Once again, it’s been way too long since I last took a moment to write a personal blog post – though, lately, I’ve started to write for the lovely folk at Promote Shetland about two of my favourite things in the world: Shetland, and the marvellous wildlife that’s to be found in and around the islands. I’m delighted to be working with Promote Shetland, and there’ll be more blog posts to look out for on their site in the coming year. I’m also proud to say I’m now working with Leica, and have written a blog post for them all about orchid-hunting in Rhodes this spring.
So what else have I been up to? The last few months have been intense, a combination of leading wildlife tours for Greenwings, and stepping up the research for my next book. On the latter front I recently spent some time in Alaska – a part of the USA I’d not visited hitherto, and in an area of the state that shares some parallels with my Shetland home.
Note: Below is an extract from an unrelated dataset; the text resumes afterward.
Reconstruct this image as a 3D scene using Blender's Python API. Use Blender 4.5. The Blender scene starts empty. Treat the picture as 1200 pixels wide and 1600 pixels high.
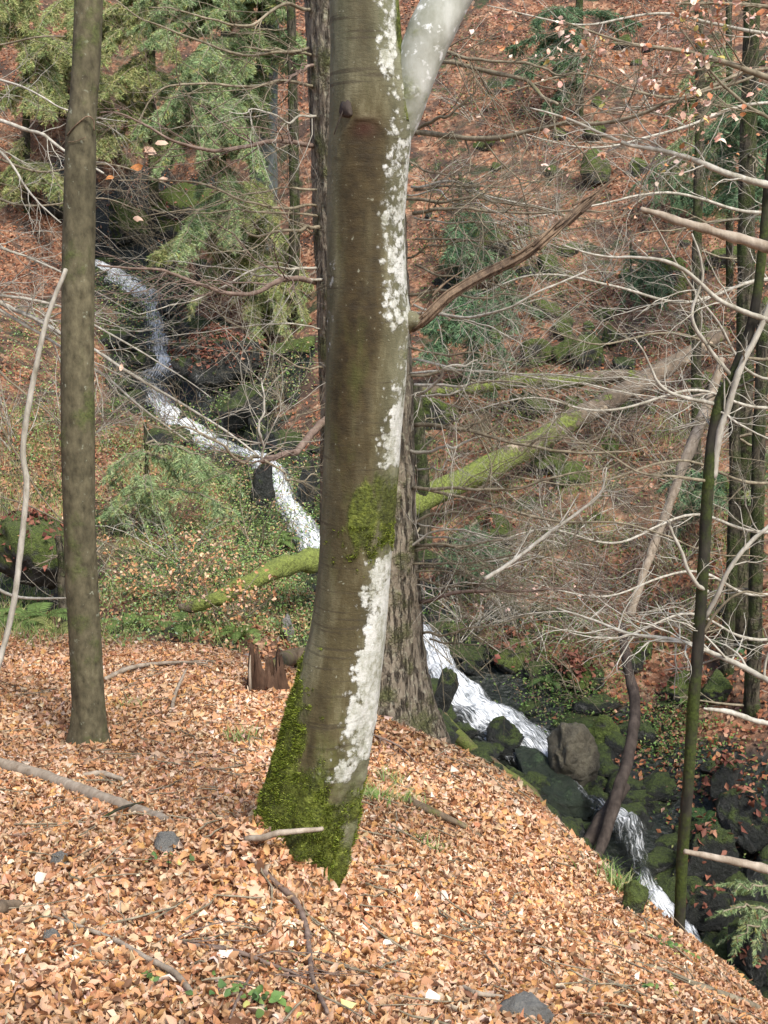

The small town of Cordova sits near the 60° north circle of latitude on which, coincidentally, Shetland also rests; both communities are historically heavily dependent on fishing for their livelihoods; and both have, in the past, experienced the horror of an oil tanker running aground in their midst. In Alaska, that was the Exxon Valdez; and in Shetland, the Braer.
On land, Cordova is surrounded by glaciers, mountains and forests. Shetland can boast none of those, but what we do have in common are areas of boggy ground and, in them, there are species of plant we both share. Whilst walking through the Alaskan bogs, or muskeg, I was surprised to find flowering plants that are on my very doorstep here in Shetland – not least the carnivorous Butterwort Pinguicula vulgaris and Round-leaved Sundews Drosera rotundifolia. The former, whilst said to be the same species, seemed to me to have paler, larger and laxer flowers than their Shetland equivalents; but the Round-leaved Sundews were indistinguishable from those that stud the damper areas of Shetland.
Whilst it wasn’t orchids I was looking for in Alaska, I couldn’t help but notice those that grew alongside the sundews in the muskeg – White Bog Orchid Platanthera dilatata was fairly commonplace, throwing up spires of white, waxy, strongly perfumed flowers. With much evidence of recent bear activity in the area, I have never felt more self-conscious and vulnerable than when I lost myself in my camera’s viewfinder to take some wildflower photos…
Later on, with a spare day remaining to me before I made my way home to Shetland, I went searching for another orchid, Keyflower Dactylorhiza aristata, a native of Japan, Korea and the far east of Russia – a plant with a small foothold in Alaska too. Unfortunately, poor weather limited how far up Mount Eyak I could climb in the limited time available to me, so this orchid evaded me – but I found another species, instead, by way of compensation, in an alpine meadow alongside more White Bog Orchids. A close relative of the latter species, Slender Bog Orchid Platanthera stricta is a more subtle affair, with pale green flowers.
They grew in loose, mixed colonies – try as I might though, I couldn’t find a flowering plant that suggested any sort of hybridisation between the two. I had ample distraction with a range of other flowering plants, not least yellow-flowered Oeder’s Lousewort Pedicularis oederi and a mouth-watering fritillary – Chocolate Lily Fritillaria camschatcensis was not commonplace at this elevation, but those I found were all the more appreciated for their comparative rarity there as much as for their understated good looks.
No sooner had I returned to Shetland this past week than I was immediately reminded of the circumstances in which I had found both of these North American bog-loving orchids – I’ve spent some time this week with wet feet in a Schoenus flush on the east side of Shetland, surrounded by arguably one of Britain’s finest colonies of Bog Orchid Hammarbya paludosa. Our native Bog Orchids are the very antithesis of their American cousins, for all they share a love of a wet, waterlogged habitat. All they have in common with Slender Bog Orchid is the green colour of their flowers; but in some instances a single Slender Bog Orchid flower was the same size as an entire Bog Orchid plant. Our Bog Orchids are tiny delicate plants, most barely topping an inch in height.
As such, they’re hard to find, and great care must be exercised when walking into their habitats to avoid inadvertently damaging unseen plants. I was dismayed, in recent days, to find evidence that someone had been there before me – one stand of three flower spikes had been heavily ‘gardened’, with surrounding vegetation stripped away by the hand of an unknown photographer. (Personally, I prefer to compose my photos through the surrounding vegetation and, hence, minimise any impact of my visit). Whoever the photographer was had also left a large, flattened and trampled area of vegetation in front of the orchids, with a crushed Bog Orchid amongst the damage – a chastening and sad end to my orchid-hunting experiences this summer.
I’d rather not dwell on that and, instead, prefer to think more on the pleasant parallels between the wildflowers of Alaska and Shetland – two places thousands of miles apart, but with some species in common that speak of a more ancient, shared time.